IPsec-VPNはIPsecプロトコルを通じて通信を暗号化し、サーバーとクライアント端末が相互に認証し合う1対1の認証方式を採用しています。IPsecはネットワーク層で動作するため、SSLがサポートしないプロトコルでも暗号化できるのが特徴です。
一方、SSL-VPNはSSLを使用して通信を暗号化し、クライアント端末からサーバーをSSL証明書で一方的に認証します。また、サーバー側ではIDを用いてクライアント端末を認証するのが一般的です。
運用・管理方法の違い
IPsec-VPNとSSL-VPNは、運用・管理方法にも違いがあります。
IPsec-VPNの運用管理にはハードウェア・クライアントソフト・専門のエンジニアが必要なため、セキュリティが強化される反面、手間とコストがかかります。ただし、一度整備すればリモートアクセスもでき、運用の自由度が高い点がメリットです。

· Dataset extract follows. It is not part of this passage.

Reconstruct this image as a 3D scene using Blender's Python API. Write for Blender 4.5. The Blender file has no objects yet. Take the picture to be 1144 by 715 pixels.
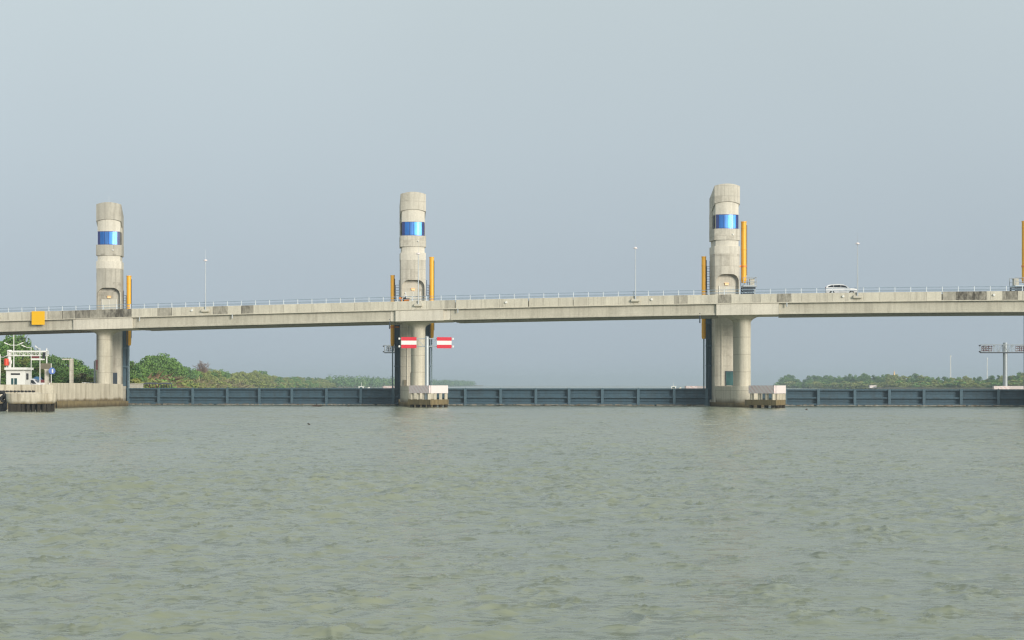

一方、SSL-VPNはWebブラウザで管理できるうえ、追加のアプリケーションも不要です。ただし、業務システムなど特定のアプリケーションへのトンネリングは可能ですが、Webブラウザのセキュリティリスクへの対処が難しい点はデメリットといえます。
VPN接続における機器の脆弱性によるリスク
IPsec-VPNやSSL-VPNは、データ通信を暗号化し安全性を高めますが、VPNルーターや関連機器の脆弱性によるリスクに配慮する必要があります。
機器の脆弱性を突いたサイバー攻撃を受ける可能性があり、具体的には、通信内容の盗聴や改ざん、ネットワーク全体への不正アクセスなどが挙げられます。
このようなリスクを軽減するためには、定期的なファームウェアの更新・脆弱性スキャン・アクセス制限の設定など、機器のセキュリティ強化を徹底することが重要です。
▷VPNのセキュリティは安全?理解しておきたい仕組みやセキュリティリスク・被害事例について
IPsec-VPNとSSL-VPNの違いを理解しよう
仮想の専用回線を利用するVPNとして代表的なIPsec-VPNとSSL-VPNの2つには、プロトコル階層や開発目的、認証方法などに違いがあります。
それぞれの違いを十分に理解したうえで、自社に合った方式を採用し、情報通信・管理のセキュリティ向上に努めましょう。